**Raw records**
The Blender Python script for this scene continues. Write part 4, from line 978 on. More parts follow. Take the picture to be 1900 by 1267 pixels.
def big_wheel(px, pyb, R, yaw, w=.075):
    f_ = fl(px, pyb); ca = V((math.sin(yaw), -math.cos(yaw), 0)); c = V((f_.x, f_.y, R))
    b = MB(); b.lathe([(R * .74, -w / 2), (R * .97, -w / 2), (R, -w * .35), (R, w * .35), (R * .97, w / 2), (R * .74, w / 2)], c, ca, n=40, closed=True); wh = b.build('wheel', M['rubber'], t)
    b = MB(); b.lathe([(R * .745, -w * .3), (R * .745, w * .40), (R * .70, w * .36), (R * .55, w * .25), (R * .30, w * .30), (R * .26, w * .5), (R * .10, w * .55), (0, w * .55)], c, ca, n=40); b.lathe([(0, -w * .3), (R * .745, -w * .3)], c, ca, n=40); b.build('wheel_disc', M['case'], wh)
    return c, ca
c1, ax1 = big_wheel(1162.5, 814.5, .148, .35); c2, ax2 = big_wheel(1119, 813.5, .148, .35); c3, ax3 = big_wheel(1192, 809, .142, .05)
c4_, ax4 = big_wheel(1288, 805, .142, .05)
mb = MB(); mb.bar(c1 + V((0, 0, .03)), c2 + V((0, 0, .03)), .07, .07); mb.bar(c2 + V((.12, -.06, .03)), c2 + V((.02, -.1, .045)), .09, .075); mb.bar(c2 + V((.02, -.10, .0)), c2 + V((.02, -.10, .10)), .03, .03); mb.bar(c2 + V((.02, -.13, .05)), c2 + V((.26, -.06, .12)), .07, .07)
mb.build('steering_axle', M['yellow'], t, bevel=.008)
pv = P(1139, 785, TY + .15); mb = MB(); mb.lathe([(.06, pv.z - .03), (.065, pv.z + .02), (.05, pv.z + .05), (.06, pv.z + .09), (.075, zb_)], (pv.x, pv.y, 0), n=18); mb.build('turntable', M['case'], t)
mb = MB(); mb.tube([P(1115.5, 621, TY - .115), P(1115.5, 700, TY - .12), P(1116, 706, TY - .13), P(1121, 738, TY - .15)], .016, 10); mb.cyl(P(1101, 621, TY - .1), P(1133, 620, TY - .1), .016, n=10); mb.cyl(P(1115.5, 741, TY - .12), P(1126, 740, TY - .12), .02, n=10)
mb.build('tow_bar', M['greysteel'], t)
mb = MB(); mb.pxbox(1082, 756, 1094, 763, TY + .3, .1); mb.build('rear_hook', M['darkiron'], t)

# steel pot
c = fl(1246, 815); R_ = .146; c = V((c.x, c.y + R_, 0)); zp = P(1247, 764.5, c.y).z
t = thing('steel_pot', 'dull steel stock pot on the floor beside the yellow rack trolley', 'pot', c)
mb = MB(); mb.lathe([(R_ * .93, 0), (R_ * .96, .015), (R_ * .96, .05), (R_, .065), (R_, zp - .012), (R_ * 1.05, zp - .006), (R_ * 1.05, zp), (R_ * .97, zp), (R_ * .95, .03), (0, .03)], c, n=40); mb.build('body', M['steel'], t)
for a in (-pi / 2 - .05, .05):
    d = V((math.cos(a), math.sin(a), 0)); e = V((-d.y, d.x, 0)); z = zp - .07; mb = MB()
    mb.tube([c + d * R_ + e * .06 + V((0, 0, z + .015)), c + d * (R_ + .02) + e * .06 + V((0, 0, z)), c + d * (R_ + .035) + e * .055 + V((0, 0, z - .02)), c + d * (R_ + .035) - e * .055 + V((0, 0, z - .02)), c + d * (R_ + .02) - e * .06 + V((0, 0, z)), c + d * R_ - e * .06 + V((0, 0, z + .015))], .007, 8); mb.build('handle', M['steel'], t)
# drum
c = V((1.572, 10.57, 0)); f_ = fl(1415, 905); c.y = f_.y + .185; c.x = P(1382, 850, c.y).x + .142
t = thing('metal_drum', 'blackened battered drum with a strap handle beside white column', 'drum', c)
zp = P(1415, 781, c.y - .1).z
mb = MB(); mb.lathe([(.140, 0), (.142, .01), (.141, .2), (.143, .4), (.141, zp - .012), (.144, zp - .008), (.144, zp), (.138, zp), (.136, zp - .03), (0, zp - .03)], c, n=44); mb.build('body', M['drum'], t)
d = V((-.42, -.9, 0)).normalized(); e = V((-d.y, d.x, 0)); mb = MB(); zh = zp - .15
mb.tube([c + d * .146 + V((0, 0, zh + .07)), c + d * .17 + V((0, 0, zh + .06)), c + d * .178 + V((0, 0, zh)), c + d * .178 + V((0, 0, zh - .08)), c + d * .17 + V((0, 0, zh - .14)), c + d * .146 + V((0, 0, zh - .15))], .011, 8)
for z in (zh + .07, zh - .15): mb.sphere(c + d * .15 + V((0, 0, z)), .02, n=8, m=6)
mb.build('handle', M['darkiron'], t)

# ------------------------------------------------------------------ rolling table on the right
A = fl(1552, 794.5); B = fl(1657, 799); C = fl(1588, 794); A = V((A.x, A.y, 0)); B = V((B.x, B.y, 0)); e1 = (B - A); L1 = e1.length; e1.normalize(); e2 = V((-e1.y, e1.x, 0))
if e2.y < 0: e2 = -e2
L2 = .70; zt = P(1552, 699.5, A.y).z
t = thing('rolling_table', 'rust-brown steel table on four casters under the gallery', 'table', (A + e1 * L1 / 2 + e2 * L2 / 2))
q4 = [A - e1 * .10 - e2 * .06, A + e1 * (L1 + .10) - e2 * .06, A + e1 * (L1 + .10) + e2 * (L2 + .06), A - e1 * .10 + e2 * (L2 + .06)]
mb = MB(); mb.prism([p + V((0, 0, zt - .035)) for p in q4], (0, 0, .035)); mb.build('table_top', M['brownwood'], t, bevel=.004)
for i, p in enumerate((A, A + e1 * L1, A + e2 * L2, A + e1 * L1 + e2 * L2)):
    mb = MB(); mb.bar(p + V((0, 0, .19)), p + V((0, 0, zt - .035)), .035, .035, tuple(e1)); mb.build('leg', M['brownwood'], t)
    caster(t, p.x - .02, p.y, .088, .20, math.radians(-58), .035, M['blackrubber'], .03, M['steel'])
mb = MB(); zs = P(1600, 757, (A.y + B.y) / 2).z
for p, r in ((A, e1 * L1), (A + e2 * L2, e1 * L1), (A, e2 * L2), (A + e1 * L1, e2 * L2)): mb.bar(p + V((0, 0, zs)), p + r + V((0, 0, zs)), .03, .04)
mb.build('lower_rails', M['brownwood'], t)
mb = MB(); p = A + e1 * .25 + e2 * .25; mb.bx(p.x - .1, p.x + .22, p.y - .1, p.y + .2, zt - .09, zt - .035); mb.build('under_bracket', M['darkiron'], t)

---

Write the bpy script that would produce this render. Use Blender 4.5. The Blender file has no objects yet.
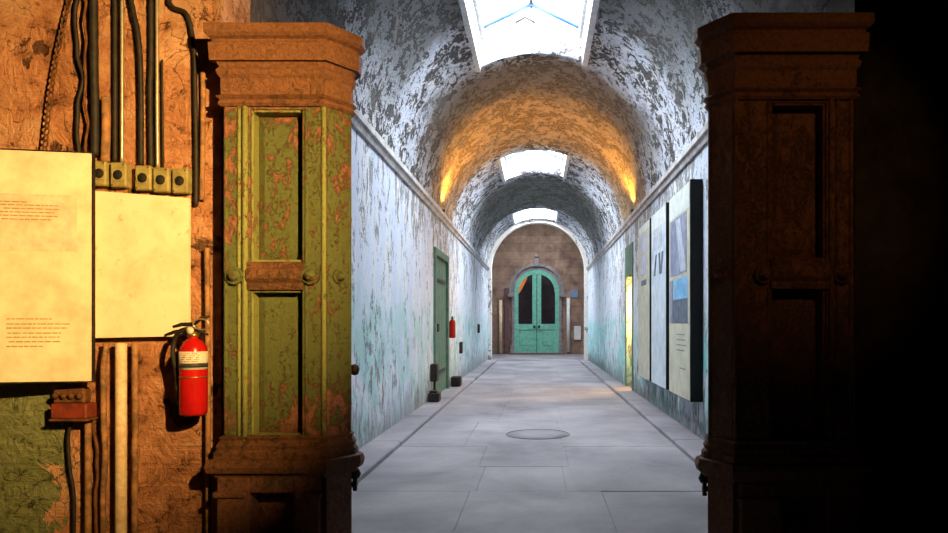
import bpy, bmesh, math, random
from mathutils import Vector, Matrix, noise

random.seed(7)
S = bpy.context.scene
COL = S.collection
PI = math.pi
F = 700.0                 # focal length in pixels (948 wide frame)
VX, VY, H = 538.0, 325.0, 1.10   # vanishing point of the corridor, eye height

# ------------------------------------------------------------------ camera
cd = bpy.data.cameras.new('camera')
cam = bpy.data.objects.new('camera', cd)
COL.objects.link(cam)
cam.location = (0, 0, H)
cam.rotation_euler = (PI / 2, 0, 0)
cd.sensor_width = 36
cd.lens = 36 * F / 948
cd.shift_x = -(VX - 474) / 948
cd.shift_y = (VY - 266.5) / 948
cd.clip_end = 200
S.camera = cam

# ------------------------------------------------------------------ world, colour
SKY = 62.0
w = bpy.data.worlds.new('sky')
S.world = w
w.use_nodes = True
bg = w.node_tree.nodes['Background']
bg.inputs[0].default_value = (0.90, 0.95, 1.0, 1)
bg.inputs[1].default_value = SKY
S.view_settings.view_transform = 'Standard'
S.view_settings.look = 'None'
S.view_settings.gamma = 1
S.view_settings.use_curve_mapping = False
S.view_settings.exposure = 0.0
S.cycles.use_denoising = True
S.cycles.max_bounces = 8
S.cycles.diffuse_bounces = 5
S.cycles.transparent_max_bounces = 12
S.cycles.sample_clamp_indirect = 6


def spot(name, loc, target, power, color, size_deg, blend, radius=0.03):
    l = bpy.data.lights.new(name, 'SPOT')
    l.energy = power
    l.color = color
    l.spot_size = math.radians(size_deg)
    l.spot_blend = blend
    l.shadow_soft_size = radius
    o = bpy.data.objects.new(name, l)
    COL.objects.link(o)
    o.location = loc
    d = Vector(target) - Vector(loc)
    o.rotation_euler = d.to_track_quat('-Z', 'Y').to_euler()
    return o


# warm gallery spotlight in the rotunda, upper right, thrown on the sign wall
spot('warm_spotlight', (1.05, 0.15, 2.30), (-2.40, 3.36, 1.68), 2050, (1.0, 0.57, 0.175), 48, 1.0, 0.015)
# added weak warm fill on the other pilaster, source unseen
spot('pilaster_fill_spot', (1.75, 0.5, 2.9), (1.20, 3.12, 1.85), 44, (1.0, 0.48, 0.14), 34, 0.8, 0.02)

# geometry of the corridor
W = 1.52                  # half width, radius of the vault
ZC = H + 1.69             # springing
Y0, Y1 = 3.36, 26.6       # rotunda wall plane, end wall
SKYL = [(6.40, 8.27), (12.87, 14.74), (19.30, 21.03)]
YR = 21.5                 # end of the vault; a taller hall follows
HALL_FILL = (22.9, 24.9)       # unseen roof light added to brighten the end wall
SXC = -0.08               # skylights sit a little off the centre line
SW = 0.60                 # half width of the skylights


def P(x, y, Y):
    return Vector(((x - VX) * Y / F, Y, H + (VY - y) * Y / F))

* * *

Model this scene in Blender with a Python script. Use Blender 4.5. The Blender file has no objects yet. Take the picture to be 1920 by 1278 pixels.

**Given request**
Taking the material above, give again exactly the lines from the one holding "Write the bpy" through the one holding "S.camera = cam", with both ends and without pictures.

**Response**
Write the bpy script that would produce this render. Use Blender 4.5. The Blender file has no objects yet.
import bpy, bmesh, math, random
from mathutils import Vector, Matrix, noise

random.seed(7)
S = bpy.context.scene
COL = S.collection
PI = math.pi
F = 700.0                 # focal length in pixels (948 wide frame)
VX, VY, H = 538.0, 325.0, 1.10   # vanishing point of the corridor, eye height

# ------------------------------------------------------------------ camera
cd = bpy.data.cameras.new('camera')
cam = bpy.data.objects.new('camera', cd)
COL.objects.link(cam)
cam.location = (0, 0, H)
cam.rotation_euler = (PI / 2, 0, 0)
cd.sensor_width = 36
cd.lens = 36 * F / 948
cd.shift_x = -(VX - 474) / 948
cd.shift_y = (VY - 266.5) / 948
cd.clip_end = 200
S.camera = cam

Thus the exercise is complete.